Friday 29 May 2015

I went to see this production tonight.  It is part of the summer season at RWCMD, written and directed by the wonderful Firenza Guidi.


Joy House




 

This is a harrowing and powerful piece of theatre about the first few women forced to be prostitutes in 1942 when Himmler opened brothels in the concentration camps.
The women were told that they would be freed, fed and have warmth if they 'volunteered'. Those that were desperate enough to believe these lies were told to take five steps forward.

For the women who survived in the Sonderbau, the first brothel for Buchenwald concentration-camp prisoners, talking about their experiences was virtually impossible. The topic was, and still is, taboo.

Director and writer Firenza Guidi has succeeded in giving these women a voice. Interspersing the scenes of the brutality with personal details and tender moments when the women try to help each other, she gives us glimpses of humanity - small sparks in the darkness.

With a cast of ten women and three men, this is an innovative and ambitious production by the final year students at RWCMD.

The audience is not static, but encouraged to move with the actors, often inadvertently becoming part of a scene as onlookers sometimes separated by the barbed wire fences, sometimes not. This is uncomfortable and totally immersive. Beginning on an upper level railway track and descending with the women into the hell of the camp, we follow the actors through stark, minimalist settings with mostly subdued and occasionally brutal lighting that heightens the tension as the women are stripped of every shred of dignity and hope.

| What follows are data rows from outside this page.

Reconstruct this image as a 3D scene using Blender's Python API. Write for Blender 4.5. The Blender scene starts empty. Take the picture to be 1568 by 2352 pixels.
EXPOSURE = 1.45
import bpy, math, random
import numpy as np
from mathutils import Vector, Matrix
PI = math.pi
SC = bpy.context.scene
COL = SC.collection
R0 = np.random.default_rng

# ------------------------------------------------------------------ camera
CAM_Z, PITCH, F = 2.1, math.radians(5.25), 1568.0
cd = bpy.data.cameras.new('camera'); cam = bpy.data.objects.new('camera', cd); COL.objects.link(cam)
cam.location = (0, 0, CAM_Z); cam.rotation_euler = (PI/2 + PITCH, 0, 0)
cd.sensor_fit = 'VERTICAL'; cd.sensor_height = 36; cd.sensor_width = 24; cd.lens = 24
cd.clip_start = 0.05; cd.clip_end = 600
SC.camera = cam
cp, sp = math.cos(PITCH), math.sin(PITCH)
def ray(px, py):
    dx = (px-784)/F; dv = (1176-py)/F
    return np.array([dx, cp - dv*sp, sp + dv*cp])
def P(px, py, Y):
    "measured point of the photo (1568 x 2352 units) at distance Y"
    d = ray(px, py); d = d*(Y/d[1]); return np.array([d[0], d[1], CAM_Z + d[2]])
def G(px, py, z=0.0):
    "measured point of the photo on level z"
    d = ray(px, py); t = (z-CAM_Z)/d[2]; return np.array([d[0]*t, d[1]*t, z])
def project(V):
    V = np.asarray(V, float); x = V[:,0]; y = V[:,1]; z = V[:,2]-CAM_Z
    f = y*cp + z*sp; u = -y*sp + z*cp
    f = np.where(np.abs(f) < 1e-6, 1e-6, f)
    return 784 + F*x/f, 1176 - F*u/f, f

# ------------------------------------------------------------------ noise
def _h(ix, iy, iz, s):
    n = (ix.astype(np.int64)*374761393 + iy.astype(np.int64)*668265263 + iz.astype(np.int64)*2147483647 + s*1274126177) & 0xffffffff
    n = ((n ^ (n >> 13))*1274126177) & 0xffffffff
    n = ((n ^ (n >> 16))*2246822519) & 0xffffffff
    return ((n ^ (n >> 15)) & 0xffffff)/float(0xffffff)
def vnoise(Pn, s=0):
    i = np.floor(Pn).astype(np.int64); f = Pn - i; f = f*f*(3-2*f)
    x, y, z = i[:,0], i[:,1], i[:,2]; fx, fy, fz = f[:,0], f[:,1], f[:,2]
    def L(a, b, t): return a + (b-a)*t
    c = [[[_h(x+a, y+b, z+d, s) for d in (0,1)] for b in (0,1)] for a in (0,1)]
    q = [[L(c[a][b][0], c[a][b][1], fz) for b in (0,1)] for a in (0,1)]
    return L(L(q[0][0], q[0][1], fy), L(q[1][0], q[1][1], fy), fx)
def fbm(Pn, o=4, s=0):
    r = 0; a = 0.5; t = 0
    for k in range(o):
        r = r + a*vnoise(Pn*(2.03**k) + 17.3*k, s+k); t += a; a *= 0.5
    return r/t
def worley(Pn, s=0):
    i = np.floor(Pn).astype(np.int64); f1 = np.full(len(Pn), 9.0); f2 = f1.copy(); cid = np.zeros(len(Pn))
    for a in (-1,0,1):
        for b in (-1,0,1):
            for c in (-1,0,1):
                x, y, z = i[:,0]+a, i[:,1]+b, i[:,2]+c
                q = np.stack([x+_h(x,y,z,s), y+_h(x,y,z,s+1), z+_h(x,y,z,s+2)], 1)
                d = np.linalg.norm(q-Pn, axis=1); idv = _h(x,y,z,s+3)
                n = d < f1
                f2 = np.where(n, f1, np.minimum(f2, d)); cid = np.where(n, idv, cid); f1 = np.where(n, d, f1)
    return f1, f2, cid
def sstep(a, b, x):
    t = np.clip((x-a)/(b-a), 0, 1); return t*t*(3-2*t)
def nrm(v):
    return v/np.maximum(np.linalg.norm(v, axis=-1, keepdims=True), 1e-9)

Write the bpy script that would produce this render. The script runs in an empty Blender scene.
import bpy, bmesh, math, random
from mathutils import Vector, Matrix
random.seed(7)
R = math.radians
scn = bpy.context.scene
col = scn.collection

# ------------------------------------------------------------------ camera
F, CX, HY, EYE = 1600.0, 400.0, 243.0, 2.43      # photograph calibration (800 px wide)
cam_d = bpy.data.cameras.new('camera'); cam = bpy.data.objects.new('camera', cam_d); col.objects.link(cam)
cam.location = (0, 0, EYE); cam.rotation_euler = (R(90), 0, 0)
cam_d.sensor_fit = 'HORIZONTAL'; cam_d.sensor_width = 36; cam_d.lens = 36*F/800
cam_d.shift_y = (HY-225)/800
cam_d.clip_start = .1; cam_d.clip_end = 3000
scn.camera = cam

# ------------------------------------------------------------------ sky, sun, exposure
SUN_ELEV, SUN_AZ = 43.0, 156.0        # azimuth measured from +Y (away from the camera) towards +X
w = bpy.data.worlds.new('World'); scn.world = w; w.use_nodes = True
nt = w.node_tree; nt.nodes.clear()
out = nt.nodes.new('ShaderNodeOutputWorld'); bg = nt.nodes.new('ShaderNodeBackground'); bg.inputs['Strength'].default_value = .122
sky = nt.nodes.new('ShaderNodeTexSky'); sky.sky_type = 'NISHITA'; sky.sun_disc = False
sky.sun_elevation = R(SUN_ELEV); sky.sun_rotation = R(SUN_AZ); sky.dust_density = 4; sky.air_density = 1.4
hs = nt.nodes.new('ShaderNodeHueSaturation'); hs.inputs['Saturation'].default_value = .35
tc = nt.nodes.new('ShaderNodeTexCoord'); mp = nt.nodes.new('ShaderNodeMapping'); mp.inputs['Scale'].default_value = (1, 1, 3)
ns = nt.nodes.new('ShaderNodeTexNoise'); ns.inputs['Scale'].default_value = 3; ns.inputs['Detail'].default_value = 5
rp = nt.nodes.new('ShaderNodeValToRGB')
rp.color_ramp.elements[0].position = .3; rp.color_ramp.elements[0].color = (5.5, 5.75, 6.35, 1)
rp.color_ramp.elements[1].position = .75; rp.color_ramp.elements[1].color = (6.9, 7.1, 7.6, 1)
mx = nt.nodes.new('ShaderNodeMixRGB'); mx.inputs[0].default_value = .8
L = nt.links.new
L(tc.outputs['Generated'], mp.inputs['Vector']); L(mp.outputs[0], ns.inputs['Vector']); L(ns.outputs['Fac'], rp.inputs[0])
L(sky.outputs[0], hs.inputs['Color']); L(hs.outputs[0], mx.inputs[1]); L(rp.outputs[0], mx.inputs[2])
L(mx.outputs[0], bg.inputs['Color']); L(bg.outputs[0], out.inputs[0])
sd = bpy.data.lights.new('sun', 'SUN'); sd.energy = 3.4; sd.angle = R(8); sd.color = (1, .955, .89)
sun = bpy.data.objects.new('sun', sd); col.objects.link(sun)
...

 Firenza Guidi,in an interview on Radio Wales, states that an influential dance tutor of hers (and author of the biography A Time to Speak) survived Auschwitz and still had the number branded on her arm. This made a strong impression on Guidi, and she wrote the play to give these forgotten women a voice. She has a long history of writing strong parts for and about women including: The Miracle set in 1789 about women sentenced to seven years transportation to Australia on a ship known as the floating brothel, and Fear No Man's Return, an adaptation of the Trojan Women.